Not surprisingly, Forman was one of the instructors.

Czech That Film is currently touring the United States, and is bypassing a lot of larger cities for Little Rock. The Honorary Czech Consulate is hosting the screenings along with the Arkansas Economic Development Commission, the Arkansas Film Commission, the Riverdale 10 VIP Cinema, The Pantry Restaurant and the Arkansas Cinema Society. Tickets range from $5 to $7 dollars and include a convenience fee and can be purchased from www.arkansasedc.com/divisions/film. All the movies are in Czech and subtitled in English. For addition information about the tour, go to czechthatfilm.com.

Milada, April 27, 7 p.m. 2 hours, 4 minutes

In 1950, the Communist government of Czechoslovakia executed democratic activist and Holocaust survivor Milada Horakova based on trumped up charges. Her death outraged people around the world including Albert Einstein, Winston Churchill and Eleanor Roosevelt. Director David Mrnka shot the movie in several locations where Horakova actually set foot, including the courtroom where she was tried. Mrnka will take part in a Q&A after the screening.

Barefoot (Po strnisti bos), April 28, 2 p.m. 1 hour, 51 minutes

Jan Sverak won an Oscar in 1997 for his touching film Kolya, and his most recent movie Barefoot won three Czech Lions (Prague's version of an Oscar) for cinematography, sound and best supporting actor. A boy living under Nazi occupation makes the mistake of revealing that his dad has been listening to broadcasts from the resistance in London. The family flees to the countryside with the shadow of the war never leaving them behind.

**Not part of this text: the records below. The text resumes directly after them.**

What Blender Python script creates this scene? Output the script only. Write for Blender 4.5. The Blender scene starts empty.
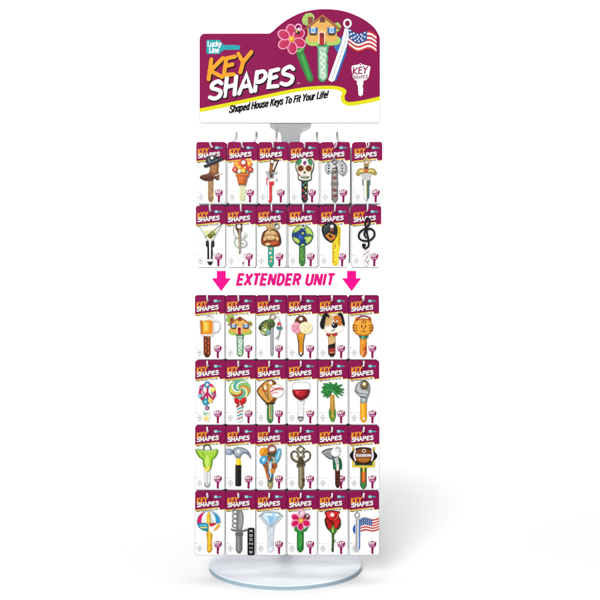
import bpy, bmesh, math, random
from mathutils import Vector

random.seed(7)
scene = bpy.context.scene
C = scene.collection

# ------------------------------------------------------------------ camera
# One photo pixel on the plane of the front cards is 2.5 mm; the camera stands 2.6 m in front of that plane.
S = 0.0025
CAMD = 1040.0          # camera distance, in those units
HORIZ = 270.0          # eye level, as a row of the photo
FLOOR = 315.0          # eye height above the floor, same units
ZC = FLOOR * S
cam_d = bpy.data.cameras.new('camera')
cam = bpy.data.objects.new('camera', cam_d)
C.objects.link(cam)
cam.location = (0, -CAMD * S, ZC)
cam.rotation_euler = (math.radians(90), 0, 0)
cam_d.sensor_width = 36.0
cam_d.lens = 36.0 * CAMD / 600.0
cam_d.shift_y = (HORIZ - 300.0) / 600.0
cam_d.clip_start = 0.05
cam_d.clip_end = 200.0
scene.camera = cam

# ------------------------------------------------------------------ light
world = bpy.data.worlds.new('World')
scene.world = world
world.use_nodes = True
bg = world.node_tree.nodes['Background']
bg.inputs[0].default_value = (1.0, 1.0, 1.0, 1)
bg.inputs[1].default_value = 0.17

def area(name, loc, target, size, power, color=(1, 1, 1), spread=180.0):
    d = bpy.data.lights.new(name, 'AREA')
    d.shape = 'DISK'; d.size = size; d.energy = power; d.color = color; d.spread = math.radians(spread)
    o = bpy.data.objects.new(name, d); C.objects.link(o)
    o.location = loc
    o.rotation_euler = (Vector(target) - Vector(loc)).to_track_quat('-Z', 'Y').to_euler()
    return o
area('key_softbox', (-1.75, -7.5, 3.45), (0, 0.4, 0.4), 3.1, 860.0, (1.0, 0.985, 0.965))
area('backdrop_fill', (0.0, 3.6, 6.6), (0.0, 6.4, 0.8), 2.5, 330.0, (1, 1, 1), 95.0)  # added lamp, out of view, lifts the back of the sweep to white
area('overhead_fill', (0.3, -0.6, 5.6), (0.0, -0.2, 0.0), 4.5, 136.0)  # unseen fill added to brighten the floor round the rack

scene.view_settings.view_transform = 'Standard'
scene.view_settings.look = 'None'
scene.view_settings.exposure = 0.0
scene.view_settings.gamma = 1.0
ILLUM = 1.62           # how far the lamps lift a front-facing surface above its albedo

# ------------------------------------------------------------------ materials
_mats = {}
def lin(c):
    c = c / 255.0
    return c / 12.92 if c <= 0.04045 else ((c + 0.055) / 1.055) ** 2.4
def rgb(h):
    v = [int(h[i:i + 2], 16) for i in (0, 2, 4)]
    return [min(0.84, lin(x) / ILLUM) for x in v] + [1.0]
def mat(h, fin='ink'):
    """h = hex colour, or two joined by '/' for a printed mottle. fin: ink, paper, enamel, metal, mottle, scale"""
    key = (h, fin)
    if key in _mats: return _mats[key]
    m = bpy.data.materials.new(fin + '_' + h.replace('/', '_'))
    m.use_nodes = True
    nt = m.node_tree; N = nt.nodes; Lk = nt.links
    b = N['Principled BSDF']
    cols = [rgb(x) for x in h.split('/')]
    tc = N.new('ShaderNodeTexCoord')
    if len(cols) == 1:
        nz = N.new('ShaderNodeTexNoise'); nz.inputs['Scale'].default_value = 260.0
        Lk.new(tc.outputs['Object'], nz.inputs['Vector'])
        mx = N.new('ShaderNodeMix'); mx.data_type = 'RGBA'
        amp = {'paper': 0.02, 'ink': 0.10, 'enamel': 0.18, 'metal': 0.22}.get(fin, 0.1)
        mx.inputs[6].default_value = [c * (1 - amp) for c in cols[0][:3]] + [1]
        mx.inputs[7].default_value = [min(0.86, c * (1 + amp)) for c in cols[0][:3]] + [1]
        Lk.new(nz.outputs['Fac'], mx.inputs[0])
        Lk.new(mx.outputs[2], b.inputs['Base Color'])
    else:
        if fin == 'scale':
            t = N.new('ShaderNodeTexVoronoi'); t.inputs['Scale'].default_value = 620.0
            out = t.outputs['Distance']
        else:
            t = N.new('ShaderNodeTexNoise'); t.inputs['Scale'].default_value = 420.0
            t.inputs['Detail'].default_value = 3.0
            out = t.outputs['Fac']
        Lk.new(tc.outputs['Object'], t.inputs['Vector'])
        rp = N.new('ShaderNodeValToRGB')
        rp.color_ramp.elements[0].position = 0.40; rp.color_ramp.elements[1].position = 0.60
        rp.color_ramp.elements[0].color = cols[0]; rp.color_ramp.elements[1].color = cols[1]
        Lk.new(out, rp.inputs[0]); Lk.new(rp.outputs[0], b.inputs['Base Color'])
    b.inputs['Roughness'].default_value = {'paper': 0.6, 'ink': 0.5, 'enamel': 0.34, 'metal': 0.33}.get(fin, 0.35)
    b.inputs['Specular IOR Level'].default_value = {'paper': 0.1, 'ink': 0.03, 'enamel': 0.08}.get(fin, 0.25)
    if fin == 'metal': b.inputs['Metallic'].default_value = 0.55
    _mats[key] = m
    return m

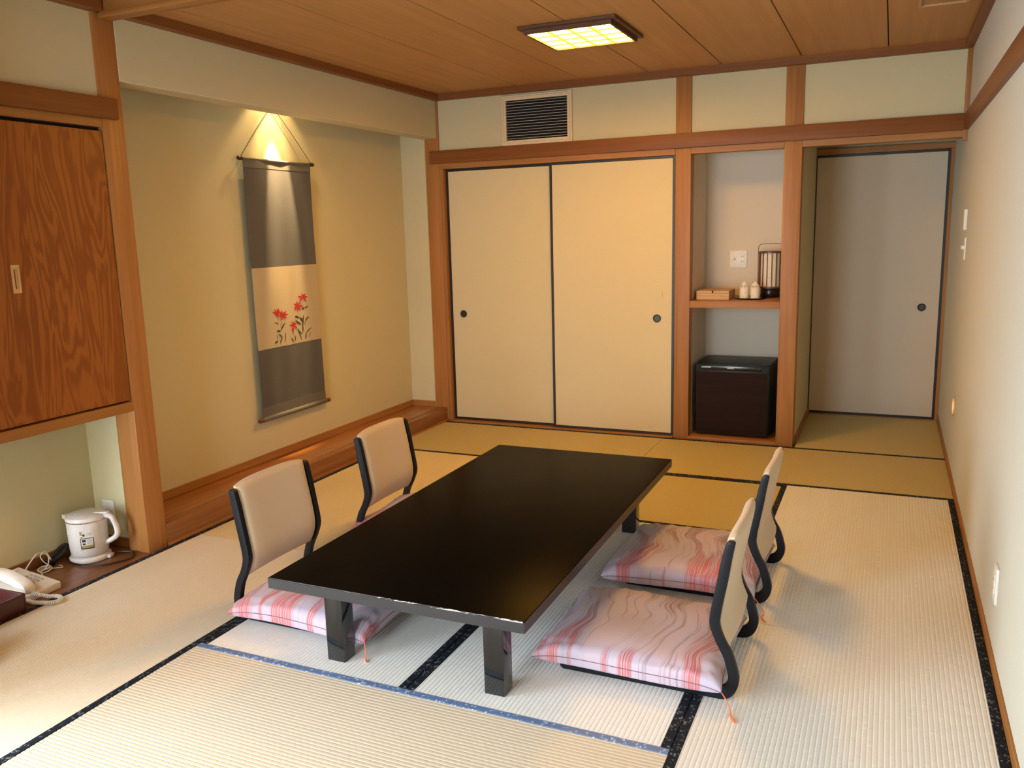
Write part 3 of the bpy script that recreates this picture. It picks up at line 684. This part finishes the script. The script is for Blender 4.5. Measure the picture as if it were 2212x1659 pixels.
dup(ch, (2.405, -2.947, 0), PI + .004, 'legless floor chair at the near right side of the table, closest to the viewer')
dup(ch, (2.412, -2.234, 0), PI - .006, 'legless floor chair at the far right side of the table')

# ------------------------------------------------------------------ floor cushions
def cush_zm(u, v, ph, droop=0.0):
    return .056 + .004 * math.sin(3 * u + ph[4]) * (abs(v) ** 3) + .003 * math.sin(4 * v + ph[5]) * abs(u) ** 3 - droop * (u * u * v * v) ** 2
def cushion(ax, ay, seed, zt=.060, droop=.006):
    rnd = random.Random(seed); ph = [rnd.uniform(0, 6.28) for _ in range(12)]
    bm = bmesh.new(); n = 48; G = {}; rimpts = {}
    def edge(q): return max(0.0, 1 - abs(q) ** 3.4) ** .5
    for i in range(n + 1):
        for j in range(n + 1):
            u = math.sin((i / n - .5) * PI * .95) / math.sin(.5 * PI * .95); v = math.sin((j / n - .5) * PI * .95) / math.sin(.5 * PI * .95)
            x = ax * u * (1 - .055 * (1 - v * v)); y = ay * v * (1 - .055 * (1 - u * u))
            e = edge(u) * edge(v); rim = 1 - min(1, e * 1.6)
            wr = (.0045 * math.sin(26 * u + ph[0] + 5 * v) + .0040 * math.sin(31 * v + ph[1] - 4 * u) + .002 * math.sin(57 * u + 40 * v + ph[6])) * rim * (1 - rim) * 3.4 + .0030 * math.sin(5 * u + ph[2]) * math.sin(4 * v + ph[3])
            zm = cush_zm(u, v, ph, droop); hs_ = .011 * (1 - (u * u * v * v) ** 3)
            up = zm + hs_ + zt * e ** .62 + wr * (.4 + e) - .004 * math.exp(-((u * u + v * v) / .004))
            dn = max(.0315, zm - hs_ - .012 * e ** .5)
            pinch = 1 - .010 * (1 - min(1, e * 4))
            G[i, j, 0] = bm.verts.new((x, y, up)); G[i, j, 1] = bm.verts.new((x * pinch, y * pinch, dn))
            if i in (0, n) or j in (0, n): rimpts[i, j] = (x, y, up)
    for i in range(n):
        for j in range(n):
            bm.faces.new((G[i, j, 0], G[i + 1, j, 0], G[i + 1, j + 1, 0], G[i, j + 1, 0]))
            bm.faces.new((G[i, j, 1], G[i, j + 1, 1], G[i + 1, j + 1, 1], G[i + 1, j, 1]))
    ring = [(i, 0) for i in range(n)] + [(n, j) for j in range(n)] + [(i, n) for i in range(n, 0, -1)] + [(0, j) for j in range(n, 0, -1)]
    for p, q in zip(ring, ring[1:] + ring[:1]): bm.faces.new((G[p[0], p[1], 0], G[p[0], p[1], 1], G[q[0], q[1], 1], G[q[0], q[1], 0]))
    bmesh.ops.recalc_face_normals(bm, faces=bm.faces); return bm, [rimpts[p] for p in ring]
def zabuton(loc, rz, ax, ay, seed, label, tassels):
    z = thing('floor_cushion', label, 'cushion', (loc[0], loc[1], 0), rz, 'pink striped floor cushions on the chairs')
    bm_, rim = cushion(ax, ay, seed)
    cv_ = obj('cover', bm_, 'zabuton', z, angle=1.3)
    obj('seam', tube(rim, .0013, 5, True), 'seam', cv_)
    for pts in tassels:
        p = spline(pts, 5); n = len(p)
        obj('tassel', tube(p, .002, 6, radii=[.0016 + .0032 * (k / n) ** 3 if k < n - 2 else .002 for k in range(n)]), 'tassel', z)
    return z
zabuton((1.178, -3.062), -.012, .303, .272, 1, 'pink striped cushion on the near left chair, half under the table', [[(.302, -.270, .052), (.312, -.282, .02), (.318, -.292, .006), (.335, -.312, .006)]])
zabuton((1.105, -2.205), .02, .300, .275, 5, 'pink striped cushion on the far left chair, mostly hidden by the table', [])
zabuton((2.345, -2.962), .010, .302, .262, 3, 'pink striped cushion on the near right chair, largest in view', [[(.302, -.258, .052), (.318, -.262, .03), (.33, -.272, .008), (.335, -.295, .005), (.352, -.325, .005)], [(-.302, .258, .052), (-.315, .262, .05), (-.322, .255, .03)]])
zabuton((2.350, -2.248), -.010, .298, .282, 9, 'pink striped cushion on the far right chair', [[(.298, -.275, .052), (.325, -.280, .02), (.335, -.300, .006), (.330, -.325, .006), (.350, -.362, .006)]])

# ------------------------------------------------------------------ shelf alcove contents
tag(obj('alcove_shelf', B(1.844, 2.414, .0, .499, .882, .927, bev=.003), 'wood_x'), 'wooden shelf across the alcove above the fridge', 'shelf')
F = thing('mini_fridge', 'small black fridge with dark wood door under the shelf', 'fridge', (2.117, .07, .012))
obj('body', B(-.243, .243, .040, .395, .012, .490, bev=.006), 'fridge_black', F)
d = obj('door', B(-.240, .240, -.004, .038, .012, .488, bev=.005), 'fridge_black', F)
obj('door_panel', B(-.2355, .2295, -.0065, -.003, .016, .438, bev=.001, seg=1), 'fridge_wood', d)
obj('handle_strip', B(-.205, .190, -.014, -.003, .450, .482, bev=.005), 'tray_black', d)
obj('handle_grip', B(-.200, -.135, -.0155, -.013, .466, .478, bev=.001, seg=1), 'chrome', d)
obj('name_plate', B(-.030, .015, -.0150, -.0138, .463, .468), 'grille_slat', d)
obj('hinge_cap', B(.190, .240, -.006, .036, .487, .500, bev=.003), 'fridge_black', F)
for x in (-.20, .205):
    for y in (.06, .36): obj('foot', lathe([(.014, 0), (.016, .003), (.014, .0125)], 12, True), 'black_plastic', F, loc=(x, y, 0))
def wbox(name, label, z0, h, lid):
    w = thing(name, label, 'box', (1.975, .215, z0), group='stacked wooden boxes on the shelf')
    obj('body', B(-.107, .107, -.115, .115, 0, h * (.5 if lid else 1), bev=.0015, seg=1), 'box_wood', w)
    if lid:
        obj('lid_half', B(-.107, -.0008, -.115, .115, h * .52, h, bev=.0015, seg=1), 'box_wood', w); obj('lid_half', B(.0008, .107, -.115, .115, h * .52, h, bev=.0015, seg=1), 'box_wood', w)
        obj('slot', B(-.005, .005, -.1162, -.110, h * .55, h * .99), 'void', w)
wbox('wooden_box', 'flat pale wooden box at the bottom of the stack on the shelf', .927, .026, False)
wbox('wooden_box', 'flat pale wooden box with a split lid on top of the stack', .9535, .034, True)
tag(obj('round_tray', lathe([(0, 0), (.094, 0), (.104, .006), (.105, .009), (.101, .008), (.092, .0035), (0, .0035)], 40, False), 'tray_black', loc=(2.205, .222, .927)), 'round black tray holding two covered glasses on the shelf', 'tray')
def cup(x, y, label):
    c = thing('covered_glass', label, 'glass', (x, y, .9306), group='paper covered glasses on the round tray')
    obj('glass', lathe([(0, 0), (.024, 0), (.0265, .002), (.0275, .085), (.0262, .085), (.025, .006), (0, .006)], 28, False), 'glass', c)
    bm = bmesh.new(); n = 24; rings = []
    for r, z, sq in ((.0300, .002, 0), (.0305, .03, 0), (.0300, .062, 0), (.0285, .080, .15), (.020, .094, .5), (.010, .105, .8), (.0008, .1145, 1)):
        rings.append([bm.verts.new((r * math.cos(2 * PI * i / n), r * (1 - .55 * sq) * math.sin(2 * PI * i / n), z)) for i in range(n)])
    for A, C in zip(rings, rings[1:]):
        for i in range(n): bm.faces.new((A[i], A[(i + 1) % n], C[(i + 1) % n], C[i]))
    bm.faces.new(rings[-1]); obj('paper_cover', bm, 'paper', c)
cup(2.165, .195, 'white paper covered glass left on the round tray'); cup(2.236, .190, 'white paper covered glass right on the round tray, before the lantern')
ln = thing('table_lantern', 'round slatted paper lantern with wire handle on the shelf', 'lantern', (2.308, .372, .927))
obj('base', lathe([(0, 0), (.062, 0), (.064, .003), (.064, .060), (.060, .066), (0, .066)], 36, False), 'lantern_base', ln)
obj('shade', lathe([(.069, .070), (.069, .298)], 40, False), 'shade', ln)
obj('bottom_ring', lathe([(.066, .062), (.081, .062), (.081, .074), (.066, .074), (.066, .062)], 40, False), 'lantern_wood', ln)
obj('top_ring', lathe([(.066, .294), (.081, .294), (.081, .306), (.066, .306), (.066, .294)], 40, False), 'lantern_wood', ln)
bar = mesh_of('slat', B(-.0018, .0018, -.003, .003, .074, .294))
for k in range(16):
    an = 2 * PI * (k + .5) / 16; obj('slat', bar, 'lantern_wood', ln, loc=(.0765 * math.cos(an), .0765 * math.sin(an), 0), rz=an + PI / 2)
hp = spline([(-.083, 0, .068), (-.083, 0, .20), (-.083, 0, .315), (-.078, 0, .342), (-.062, 0, .354), (0, 0, .356), (.062, 0, .354), (.078, 0, .342), (.083, 0, .315), (.083, 0, .20), (.083, 0, .068)], 5)
obj('handle', tube(hp, .0019, 8), 'lantern_wood', ln)

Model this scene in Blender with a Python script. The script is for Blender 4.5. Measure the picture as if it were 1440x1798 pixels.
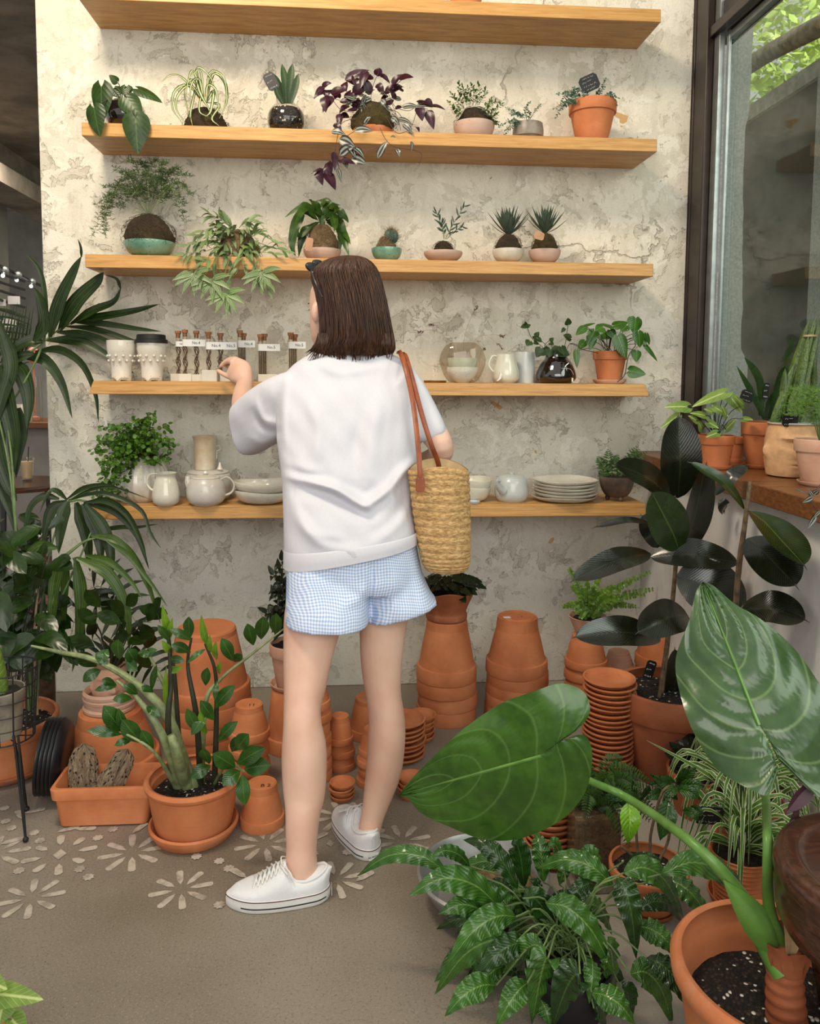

Family Friend (Zahradnictvi: Rodinny pritel), April 28, 4:15 p.m. 2 hours, 10 minutes

Also set during German occupation, Family Friend concerns three young women and two children waiting for the men in their lives to return from concentration camps. Director Jan Hrebejk and writer Petr Jarchovsky follow how forbidden love, friendship and other factors affect the lives of the women and a doctor who has been their family friend. This is the first part of a trilogy of movies Hrebejk and Jarchovsky have made.

Ice Mother (Baba z ledu) Saturday, April 28, 6:15 p.m. 1 hour, 46 minutes

After devoting herself to two sons (a struggling bureaucrat and a rich businessman) who seem indifferent to her, a widow named Hana (Zuzana Kronerova) becomes a new woman when she rescues a man (Pavel Novy) swimming in the frigid water. She joins him and others in the frozen river and finds more to life than baking dishes to keep her offspring happy. Director Bohdan Slama won Best Screenplay in an International Narrative at the 2017 Tribeca Film Festival, and the movie won six Czech Lions (Best Film, Best Director, Best Screenplay, Lead Actress, Supporting Actress).